→ **Input rows**
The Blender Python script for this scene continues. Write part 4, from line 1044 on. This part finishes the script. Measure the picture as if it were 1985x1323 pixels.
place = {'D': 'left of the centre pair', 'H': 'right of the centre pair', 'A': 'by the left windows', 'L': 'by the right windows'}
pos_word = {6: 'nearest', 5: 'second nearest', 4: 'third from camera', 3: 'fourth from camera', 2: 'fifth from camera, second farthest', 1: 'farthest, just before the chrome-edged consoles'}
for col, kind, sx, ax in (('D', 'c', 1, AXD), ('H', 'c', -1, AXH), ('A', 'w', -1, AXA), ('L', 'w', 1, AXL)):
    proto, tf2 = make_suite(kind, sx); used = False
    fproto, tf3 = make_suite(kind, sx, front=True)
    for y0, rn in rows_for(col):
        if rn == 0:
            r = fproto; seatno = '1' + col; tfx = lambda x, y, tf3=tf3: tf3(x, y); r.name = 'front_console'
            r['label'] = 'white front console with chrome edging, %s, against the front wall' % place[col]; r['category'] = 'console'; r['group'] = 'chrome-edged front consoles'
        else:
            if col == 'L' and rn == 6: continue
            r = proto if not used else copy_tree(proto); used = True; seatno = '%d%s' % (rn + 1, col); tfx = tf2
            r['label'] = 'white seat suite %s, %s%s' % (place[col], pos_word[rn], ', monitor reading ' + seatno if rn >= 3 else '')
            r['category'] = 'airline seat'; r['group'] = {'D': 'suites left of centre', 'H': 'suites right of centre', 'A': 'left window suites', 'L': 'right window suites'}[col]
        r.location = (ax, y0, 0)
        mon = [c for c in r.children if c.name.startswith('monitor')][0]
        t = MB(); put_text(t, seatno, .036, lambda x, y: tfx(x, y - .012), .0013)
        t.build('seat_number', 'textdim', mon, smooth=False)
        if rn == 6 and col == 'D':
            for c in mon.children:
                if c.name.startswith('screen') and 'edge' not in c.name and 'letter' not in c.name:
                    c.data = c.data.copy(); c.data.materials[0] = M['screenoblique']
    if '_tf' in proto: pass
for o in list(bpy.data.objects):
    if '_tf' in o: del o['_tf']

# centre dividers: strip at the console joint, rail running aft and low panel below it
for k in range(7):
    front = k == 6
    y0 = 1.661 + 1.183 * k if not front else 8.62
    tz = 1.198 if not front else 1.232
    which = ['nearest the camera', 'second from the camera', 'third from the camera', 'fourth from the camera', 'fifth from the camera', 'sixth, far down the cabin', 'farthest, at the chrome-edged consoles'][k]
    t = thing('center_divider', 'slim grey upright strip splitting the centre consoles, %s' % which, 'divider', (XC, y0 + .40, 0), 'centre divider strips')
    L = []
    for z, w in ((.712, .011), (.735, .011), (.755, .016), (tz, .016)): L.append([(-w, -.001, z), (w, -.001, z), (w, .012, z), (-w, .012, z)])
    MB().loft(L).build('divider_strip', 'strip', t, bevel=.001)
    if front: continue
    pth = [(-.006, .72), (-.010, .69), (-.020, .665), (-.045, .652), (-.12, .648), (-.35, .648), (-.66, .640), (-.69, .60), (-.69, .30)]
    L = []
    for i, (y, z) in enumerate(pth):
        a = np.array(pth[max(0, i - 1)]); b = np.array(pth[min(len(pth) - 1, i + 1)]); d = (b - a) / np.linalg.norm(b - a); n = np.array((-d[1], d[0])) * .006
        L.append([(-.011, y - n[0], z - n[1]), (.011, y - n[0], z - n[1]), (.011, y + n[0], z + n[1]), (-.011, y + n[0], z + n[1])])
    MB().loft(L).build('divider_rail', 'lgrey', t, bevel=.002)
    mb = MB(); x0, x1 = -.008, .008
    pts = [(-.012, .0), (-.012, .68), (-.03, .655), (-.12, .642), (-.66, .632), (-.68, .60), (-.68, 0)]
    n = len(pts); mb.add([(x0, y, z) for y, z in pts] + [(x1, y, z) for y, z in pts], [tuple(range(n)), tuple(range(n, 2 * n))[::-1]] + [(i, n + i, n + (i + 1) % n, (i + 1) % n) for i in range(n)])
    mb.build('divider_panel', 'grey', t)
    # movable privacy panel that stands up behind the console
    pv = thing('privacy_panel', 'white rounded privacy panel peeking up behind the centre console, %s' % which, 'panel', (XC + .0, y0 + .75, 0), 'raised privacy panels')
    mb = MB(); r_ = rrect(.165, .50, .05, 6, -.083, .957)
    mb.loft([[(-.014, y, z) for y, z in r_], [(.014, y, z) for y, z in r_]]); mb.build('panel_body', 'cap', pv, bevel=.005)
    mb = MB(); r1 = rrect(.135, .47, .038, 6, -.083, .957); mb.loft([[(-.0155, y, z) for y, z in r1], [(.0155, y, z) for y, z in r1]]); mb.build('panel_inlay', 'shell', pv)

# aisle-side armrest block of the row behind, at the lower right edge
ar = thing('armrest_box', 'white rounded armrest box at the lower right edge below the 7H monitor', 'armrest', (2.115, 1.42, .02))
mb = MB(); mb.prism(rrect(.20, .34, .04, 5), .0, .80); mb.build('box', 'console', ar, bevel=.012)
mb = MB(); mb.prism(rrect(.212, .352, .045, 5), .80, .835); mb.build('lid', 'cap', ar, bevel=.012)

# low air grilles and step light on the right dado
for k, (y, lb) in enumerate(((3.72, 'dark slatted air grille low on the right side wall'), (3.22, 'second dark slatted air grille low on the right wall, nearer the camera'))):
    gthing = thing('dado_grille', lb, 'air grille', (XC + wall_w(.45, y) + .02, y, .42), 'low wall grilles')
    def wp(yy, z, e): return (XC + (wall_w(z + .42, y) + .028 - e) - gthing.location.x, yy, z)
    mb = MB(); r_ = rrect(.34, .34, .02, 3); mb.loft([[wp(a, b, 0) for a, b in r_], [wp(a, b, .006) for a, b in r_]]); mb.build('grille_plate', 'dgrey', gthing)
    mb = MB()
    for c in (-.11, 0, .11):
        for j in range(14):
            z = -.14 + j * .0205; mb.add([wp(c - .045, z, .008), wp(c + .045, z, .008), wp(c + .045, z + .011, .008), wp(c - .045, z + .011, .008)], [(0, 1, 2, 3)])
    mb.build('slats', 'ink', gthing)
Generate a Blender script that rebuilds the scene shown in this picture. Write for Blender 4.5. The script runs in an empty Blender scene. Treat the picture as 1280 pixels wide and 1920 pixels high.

→ **To be done**
Each line of the listing should be echoed back exactly.

→ **Task output**
The Blender Python script for this scene continues. Write part 4, from line 1044 on. This part finishes the script. Measure the picture as if it were 1985x1323 pixels.
place = {'D': 'left of the centre pair', 'H': 'right of the centre pair', 'A': 'by the left windows', 'L': 'by the right windows'}
pos_word = {6: 'nearest', 5: 'second nearest', 4: 'third from camera', 3: 'fourth from camera', 2: 'fifth from camera, second farthest', 1: 'farthest, just before the chrome-edged consoles'}
for col, kind, sx, ax in (('D', 'c', 1, AXD), ('H', 'c', -1, AXH), ('A', 'w', -1, AXA), ('L', 'w', 1, AXL)):
    proto, tf2 = make_suite(kind, sx); used = False
    fproto, tf3 = make_suite(kind, sx, front=True)
    for y0, rn in rows_for(col):
        if rn == 0:
            r = fproto; seatno = '1' + col; tfx = lambda x, y, tf3=tf3: tf3(x, y); r.name = 'front_console'
            r['label'] = 'white front console with chrome edging, %s, against the front wall' % place[col]; r['category'] = 'console'; r['group'] = 'chrome-edged front consoles'
        else:
            if col == 'L' and rn == 6: continue
            r = proto if not used else copy_tree(proto); used = True; seatno = '%d%s' % (rn + 1, col); tfx = tf2
            r['label'] = 'white seat suite %s, %s%s' % (place[col], pos_word[rn], ', monitor reading ' + seatno if rn >= 3 else '')
            r['category'] = 'airline seat'; r['group'] = {'D': 'suites left of centre', 'H': 'suites right of centre', 'A': 'left window suites', 'L': 'right window suites'}[col]
        r.location = (ax, y0, 0)
        mon = [c for c in r.children if c.name.startswith('monitor')][0]
        t = MB(); put_text(t, seatno, .036, lambda x, y: tfx(x, y - .012), .0013)
        t.build('seat_number', 'textdim', mon, smooth=False)
        if rn == 6 and col == 'D':
            for c in mon.children:
                if c.name.startswith('screen') and 'edge' not in c.name and 'letter' not in c.name:
                    c.data = c.data.copy(); c.data.materials[0] = M['screenoblique']
    if '_tf' in proto: pass
for o in list(bpy.data.objects):
    if '_tf' in o: del o['_tf']

# centre dividers: strip at the console joint, rail running aft and low panel below it
for k in range(7):
    front = k == 6
    y0 = 1.661 + 1.183 * k if not front else 8.62
    tz = 1.198 if not front else 1.232
    which = ['nearest the camera', 'second from the camera', 'third from the camera', 'fourth from the camera', 'fifth from the camera', 'sixth, far down the cabin', 'farthest, at the chrome-edged consoles'][k]
    t = thing('center_divider', 'slim grey upright strip splitting the centre consoles, %s' % which, 'divider', (XC, y0 + .40, 0), 'centre divider strips')
    L = []
    for z, w in ((.712, .011), (.735, .011), (.755, .016), (tz, .016)): L.append([(-w, -.001, z), (w, -.001, z), (w, .012, z), (-w, .012, z)])
    MB().loft(L).build('divider_strip', 'strip', t, bevel=.001)
    if front: continue
    pth = [(-.006, .72), (-.010, .69), (-.020, .665), (-.045, .652), (-.12, .648), (-.35, .648), (-.66, .640), (-.69, .60), (-.69, .30)]
    L = []
    for i, (y, z) in enumerate(pth):
        a = np.array(pth[max(0, i - 1)]); b = np.array(pth[min(len(pth) - 1, i + 1)]); d = (b - a) / np.linalg.norm(b - a); n = np.array((-d[1], d[0])) * .006
        L.append([(-.011, y - n[0], z - n[1]), (.011, y - n[0], z - n[1]), (.011, y + n[0], z + n[1]), (-.011, y + n[0], z + n[1])])
    MB().loft(L).build('divider_rail', 'lgrey', t, bevel=.002)
    mb = MB(); x0, x1 = -.008, .008
    pts = [(-.012, .0), (-.012, .68), (-.03, .655), (-.12, .642), (-.66, .632), (-.68, .60), (-.68, 0)]
    n = len(pts); mb.add([(x0, y, z) for y, z in pts] + [(x1, y, z) for y, z in pts], [tuple(range(n)), tuple(range(n, 2 * n))[::-1]] + [(i, n + i, n + (i + 1) % n, (i + 1) % n) for i in range(n)])
    mb.build('divider_panel', 'grey', t)
    # movable privacy panel that stands up behind the console
    pv = thing('privacy_panel', 'white rounded privacy panel peeking up behind the centre console, %s' % which, 'panel', (XC + .0, y0 + .75, 0), 'raised privacy panels')
    mb = MB(); r_ = rrect(.165, .50, .05, 6, -.083, .957)
    mb.loft([[(-.014, y, z) for y, z in r_], [(.014, y, z) for y, z in r_]]); mb.build('panel_body', 'cap', pv, bevel=.005)
    mb = MB(); r1 = rrect(.135, .47, .038, 6, -.083, .957); mb.loft([[(-.0155, y, z) for y, z in r1], [(.0155, y, z) for y, z in r1]]); mb.build('panel_inlay', 'shell', pv)

# aisle-side armrest block of the row behind, at the lower right edge
ar = thing('armrest_box', 'white rounded armrest box at the lower right edge below the 7H monitor', 'armrest', (2.115, 1.42, .02))
mb = MB(); mb.prism(rrect(.20, .34, .04, 5), .0, .80); mb.build('box', 'console', ar, bevel=.012)
mb = MB(); mb.prism(rrect(.212, .352, .045, 5), .80, .835); mb.build('lid', 'cap', ar, bevel=.012)

# low air grilles and step light on the right dado
for k, (y, lb) in enumerate(((3.72, 'dark slatted air grille low on the right side wall'), (3.22, 'second dark slatted air grille low on the right wall, nearer the camera'))):
    gthing = thing('dado_grille', lb, 'air grille', (XC + wall_w(.45, y) + .02, y, .42), 'low wall grilles')
    def wp(yy, z, e): return (XC + (wall_w(z + .42, y) + .028 - e) - gthing.location.x, yy, z)
    mb = MB(); r_ = rrect(.34, .34, .02, 3); mb.loft([[wp(a, b, 0) for a, b in r_], [wp(a, b, .006) for a, b in r_]]); mb.build('grille_plate', 'dgrey', gthing)
    mb = MB()
    for c in (-.11, 0, .11):
        for j in range(14):
            z = -.14 + j * .0205; mb.add([wp(c - .045, z, .008), wp(c + .045, z, .008), wp(c + .045, z + .011, .008), wp(c - .045, z + .011, .008)], [(0, 1, 2, 3)])
    mb.build('slats', 'ink', gthing)
Generate a Blender script that rebuilds the scene shown in this picture. Write for Blender 4.5. The script runs in an empty Blender scene. Treat the picture as 1280 pixels wide and 1920 pixels high.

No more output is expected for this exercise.